La Bancarella del Professore Intervista a Alberto Maccaroni di Carolina Germini

In Iraq i mercati dei libri restano incustoditi la notte per strada perché gli iracheni credono che: «Un lettore non ruba e un ladro non legge». Una delle tante leggi non scritte che silenziosamente regolano il mondo.
Quando all’alba dello scorso 9 luglio a Roma la storica bancarella del professore è stata inghiottita dalle fiamme, è stato impossibile non pensare al rogo dei libri che si compì la sera del 10 maggio 1933 a Berlino, a Babelplatz, dove oggi, a ricordo di quell’evento, sotto il pavimento della piazza è custodita una libreria vuota. In quell’occasione bruciarono le opere di Sigmund Freud, Thomas Mann, Karl Marx e molti altri autori il cui pensiero avrebbe contaminato, secondo l’ideologia nazista, la purezza della cultura ariana.
Difficile immaginare che dietro l’incendio della bancarella a Piazzale Flaminio possa celarsi un simile pensiero. Ma una cosa è certa: chi, quella mattina, ha deciso di compiere quel gesto, sicuramente non legge. In un’estate in cui regna lo smarrimento, ancor più forte dopo questa notizia, il proverbio iracheno ha ancora il potere di difenderci.
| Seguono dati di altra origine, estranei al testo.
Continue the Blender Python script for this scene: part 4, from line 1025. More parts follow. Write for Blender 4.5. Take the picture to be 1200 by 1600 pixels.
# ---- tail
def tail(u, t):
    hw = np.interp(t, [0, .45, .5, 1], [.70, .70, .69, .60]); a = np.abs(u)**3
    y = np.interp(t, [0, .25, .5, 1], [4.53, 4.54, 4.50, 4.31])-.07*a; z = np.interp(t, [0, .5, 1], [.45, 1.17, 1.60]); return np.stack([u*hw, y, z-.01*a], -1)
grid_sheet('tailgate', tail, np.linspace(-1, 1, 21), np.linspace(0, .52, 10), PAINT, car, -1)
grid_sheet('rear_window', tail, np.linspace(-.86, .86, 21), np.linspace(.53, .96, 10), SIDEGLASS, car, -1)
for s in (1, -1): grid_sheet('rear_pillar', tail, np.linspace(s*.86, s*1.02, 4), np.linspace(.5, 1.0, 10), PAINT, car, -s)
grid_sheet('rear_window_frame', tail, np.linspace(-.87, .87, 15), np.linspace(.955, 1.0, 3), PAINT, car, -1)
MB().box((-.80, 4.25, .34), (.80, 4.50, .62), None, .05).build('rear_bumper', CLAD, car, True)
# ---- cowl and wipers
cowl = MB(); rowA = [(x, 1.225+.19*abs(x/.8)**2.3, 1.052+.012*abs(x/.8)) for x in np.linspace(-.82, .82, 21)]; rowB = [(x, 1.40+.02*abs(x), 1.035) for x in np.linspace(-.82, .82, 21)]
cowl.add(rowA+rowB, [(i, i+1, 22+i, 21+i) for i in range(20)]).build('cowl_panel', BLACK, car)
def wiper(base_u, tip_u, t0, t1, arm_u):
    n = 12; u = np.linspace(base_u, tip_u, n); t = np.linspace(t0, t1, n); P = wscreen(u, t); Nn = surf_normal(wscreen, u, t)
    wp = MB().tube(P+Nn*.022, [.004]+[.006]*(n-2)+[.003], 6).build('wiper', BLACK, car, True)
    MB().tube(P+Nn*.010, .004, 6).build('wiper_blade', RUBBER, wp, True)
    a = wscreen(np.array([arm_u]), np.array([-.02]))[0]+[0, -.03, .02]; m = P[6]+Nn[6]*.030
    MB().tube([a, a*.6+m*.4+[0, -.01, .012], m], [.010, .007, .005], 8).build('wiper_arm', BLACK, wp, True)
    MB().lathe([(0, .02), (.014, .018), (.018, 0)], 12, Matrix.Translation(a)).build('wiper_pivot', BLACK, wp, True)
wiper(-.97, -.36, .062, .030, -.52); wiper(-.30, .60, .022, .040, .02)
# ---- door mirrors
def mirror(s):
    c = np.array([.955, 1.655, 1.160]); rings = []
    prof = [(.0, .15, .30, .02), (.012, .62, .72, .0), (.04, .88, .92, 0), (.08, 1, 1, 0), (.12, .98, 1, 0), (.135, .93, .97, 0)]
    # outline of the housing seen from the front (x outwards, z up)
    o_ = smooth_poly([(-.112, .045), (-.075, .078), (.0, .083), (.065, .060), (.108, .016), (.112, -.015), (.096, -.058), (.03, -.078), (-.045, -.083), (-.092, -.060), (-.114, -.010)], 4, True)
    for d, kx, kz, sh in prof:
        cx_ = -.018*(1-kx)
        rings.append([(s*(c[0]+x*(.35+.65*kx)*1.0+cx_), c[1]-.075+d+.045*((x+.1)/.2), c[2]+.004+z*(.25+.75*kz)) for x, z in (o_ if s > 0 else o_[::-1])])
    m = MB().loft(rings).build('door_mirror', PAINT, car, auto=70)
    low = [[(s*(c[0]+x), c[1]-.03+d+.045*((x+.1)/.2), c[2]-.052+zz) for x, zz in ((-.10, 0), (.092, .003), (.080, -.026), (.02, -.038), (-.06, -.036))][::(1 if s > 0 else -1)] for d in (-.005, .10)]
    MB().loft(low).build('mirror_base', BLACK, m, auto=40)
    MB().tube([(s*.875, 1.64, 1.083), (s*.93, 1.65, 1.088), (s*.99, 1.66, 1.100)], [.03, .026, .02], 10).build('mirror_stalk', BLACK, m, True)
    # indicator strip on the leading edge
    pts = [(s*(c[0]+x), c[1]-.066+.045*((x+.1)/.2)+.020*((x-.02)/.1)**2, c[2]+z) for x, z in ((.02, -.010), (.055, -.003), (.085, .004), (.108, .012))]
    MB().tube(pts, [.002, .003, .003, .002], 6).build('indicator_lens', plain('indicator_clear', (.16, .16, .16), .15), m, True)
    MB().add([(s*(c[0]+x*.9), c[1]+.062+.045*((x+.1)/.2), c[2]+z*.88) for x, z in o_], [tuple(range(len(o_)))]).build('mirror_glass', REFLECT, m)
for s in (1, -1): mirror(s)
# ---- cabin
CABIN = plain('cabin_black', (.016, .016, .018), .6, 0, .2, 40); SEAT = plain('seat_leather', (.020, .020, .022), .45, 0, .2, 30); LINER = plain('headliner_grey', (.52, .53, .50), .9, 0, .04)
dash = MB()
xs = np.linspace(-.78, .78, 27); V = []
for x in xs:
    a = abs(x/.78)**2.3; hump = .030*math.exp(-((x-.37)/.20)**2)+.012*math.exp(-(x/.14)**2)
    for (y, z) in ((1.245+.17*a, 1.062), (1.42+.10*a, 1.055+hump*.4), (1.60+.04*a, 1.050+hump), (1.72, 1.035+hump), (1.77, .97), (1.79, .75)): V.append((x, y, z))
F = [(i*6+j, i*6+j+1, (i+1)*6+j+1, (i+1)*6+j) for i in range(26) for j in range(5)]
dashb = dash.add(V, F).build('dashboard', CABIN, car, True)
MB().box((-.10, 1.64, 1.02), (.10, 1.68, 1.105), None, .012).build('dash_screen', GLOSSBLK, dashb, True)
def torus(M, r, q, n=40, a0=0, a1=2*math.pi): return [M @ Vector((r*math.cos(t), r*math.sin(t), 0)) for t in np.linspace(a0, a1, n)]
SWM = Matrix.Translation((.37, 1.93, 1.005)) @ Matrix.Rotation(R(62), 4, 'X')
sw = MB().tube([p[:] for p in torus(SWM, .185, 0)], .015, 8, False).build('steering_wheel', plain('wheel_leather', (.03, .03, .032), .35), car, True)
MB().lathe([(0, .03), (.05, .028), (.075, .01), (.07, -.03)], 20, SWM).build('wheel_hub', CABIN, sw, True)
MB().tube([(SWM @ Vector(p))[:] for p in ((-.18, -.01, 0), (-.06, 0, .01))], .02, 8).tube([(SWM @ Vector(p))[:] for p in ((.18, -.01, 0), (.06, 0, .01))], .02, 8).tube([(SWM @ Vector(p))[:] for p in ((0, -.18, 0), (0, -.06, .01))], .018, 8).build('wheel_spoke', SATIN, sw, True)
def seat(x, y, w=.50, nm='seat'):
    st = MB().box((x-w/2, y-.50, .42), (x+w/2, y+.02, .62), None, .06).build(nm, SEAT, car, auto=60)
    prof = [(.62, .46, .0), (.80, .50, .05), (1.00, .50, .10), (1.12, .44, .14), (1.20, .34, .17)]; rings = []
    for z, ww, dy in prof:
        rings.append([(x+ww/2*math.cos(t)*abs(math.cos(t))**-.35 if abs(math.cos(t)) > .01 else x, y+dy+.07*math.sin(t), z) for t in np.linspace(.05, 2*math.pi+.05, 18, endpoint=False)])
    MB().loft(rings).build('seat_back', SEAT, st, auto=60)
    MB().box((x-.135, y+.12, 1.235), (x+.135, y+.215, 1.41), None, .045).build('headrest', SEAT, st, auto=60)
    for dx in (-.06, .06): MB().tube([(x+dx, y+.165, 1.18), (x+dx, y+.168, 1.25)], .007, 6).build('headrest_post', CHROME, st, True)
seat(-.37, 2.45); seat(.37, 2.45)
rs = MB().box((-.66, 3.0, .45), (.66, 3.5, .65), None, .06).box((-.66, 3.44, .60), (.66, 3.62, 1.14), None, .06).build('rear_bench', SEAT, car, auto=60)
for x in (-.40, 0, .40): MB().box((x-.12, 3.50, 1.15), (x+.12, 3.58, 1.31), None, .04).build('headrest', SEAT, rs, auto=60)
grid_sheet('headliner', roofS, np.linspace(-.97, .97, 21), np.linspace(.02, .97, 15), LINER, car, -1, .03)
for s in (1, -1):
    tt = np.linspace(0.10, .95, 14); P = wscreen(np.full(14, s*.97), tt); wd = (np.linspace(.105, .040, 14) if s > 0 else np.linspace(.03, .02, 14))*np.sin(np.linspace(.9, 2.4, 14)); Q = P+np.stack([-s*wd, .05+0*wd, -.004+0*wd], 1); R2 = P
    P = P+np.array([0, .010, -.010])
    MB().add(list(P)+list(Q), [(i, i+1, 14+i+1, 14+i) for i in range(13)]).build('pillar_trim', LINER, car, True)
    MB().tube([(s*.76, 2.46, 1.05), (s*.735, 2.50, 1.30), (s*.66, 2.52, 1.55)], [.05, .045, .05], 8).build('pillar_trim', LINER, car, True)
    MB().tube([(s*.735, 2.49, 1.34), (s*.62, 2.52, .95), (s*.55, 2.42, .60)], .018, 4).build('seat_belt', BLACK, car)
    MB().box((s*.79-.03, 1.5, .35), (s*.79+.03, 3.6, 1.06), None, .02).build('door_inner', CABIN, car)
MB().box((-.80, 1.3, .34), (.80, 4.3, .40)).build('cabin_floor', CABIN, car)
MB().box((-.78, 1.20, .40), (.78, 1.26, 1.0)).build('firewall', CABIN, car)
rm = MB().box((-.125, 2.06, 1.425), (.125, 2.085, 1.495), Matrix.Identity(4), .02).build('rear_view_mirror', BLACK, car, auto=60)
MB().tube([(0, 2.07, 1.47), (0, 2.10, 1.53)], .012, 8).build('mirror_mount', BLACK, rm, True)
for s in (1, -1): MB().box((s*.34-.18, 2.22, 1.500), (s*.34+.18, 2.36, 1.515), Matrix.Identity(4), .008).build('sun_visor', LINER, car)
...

Dopo aver appreso la notizia, lettori di ogni città d’Italia hanno deciso di reagire sostenendo quest’attività nell’unico modo possibile: inviando libri. E allora è vero che l’azione è l’unica strada contro lo scoraggiamento, come sostiene Alberto Maccaroni, il professore in persona. È lui che qui vent’anni fa ha dato inizio a tutto questo. Mentre mi racconta questa storia, il telefono gli squilla in continuazione. Si tratta sempre di libri, libri da andare a recuperare in qualche vecchia soffitta, libri di cui qualcuno vuole liberarsi, spesso con grande dispiacere. 

Si ricorda di un incontro in particolare legato ai libri? 

Sì, quando un giorno andai a casa di un amico che aveva libri dappertutto, anche negli scaffali e nelle mensole della cucina. La moglie avrebbe voluto disfarsene ma per lui era una sofferenza incredibile. Io lo capii e così me ne andai via con una scusa. Cambiò completamente espressione. Era sollevato all’idea che non avrei più portato via i suoi libri.

Qual è l’aspetto che più le piace del suo lavoro? 

Il fatto che la bancarella attiri tutti generi di personaggi, dai più semplici ai più complicati. È un richiamo per le persone, questa in particolare perché Piazzale Flaminio è un luogo di passaggio per molti. Mentre fai una passeggiata qui intorno, è normale che poi ti fermi a guardare i libri. Il bello, poi, di stare qui è che sei circondato dall’arte. A due passi abbiamo un Caravaggio nella Chiesa di Santa Maria del Popolo, qui vicino per esempio abitava Trilussa e poi è pieno di accademie d’arte.

Come sceglie i libri? 

Tendo a privilegiare libri di studio. A volte prendo anche libri di narrativa, ma se posso preferisco sempre dare spazio alla saggistica.

Come hanno reagito le persone alla notizia dell’incendio? 

Non posso neanche descriverlo. Mi hanno telefonato amici che non sentivo da vent’anni. Una reazione davvero inaspettata. È venuto anche il sindaco a darmi un saluto. la presidente del II Municipio ha organizzato una raccolta di libri per sostenermi. Tutti i libri che vedi adesso sono frutto di donazione. Grazie alla generosità delle persone che ci hanno letteralmente travolto di libri, siamo riusciti a riaprire in solo cinque giorni. E penso veramente che adesso siamo più forti di prima. Vorrei che questo episodio fosse un esempio soprattutto per i ragazzi. Non bisogna scoraggiarsi. E l’unico modo per non farlo è agire. Agire sempre.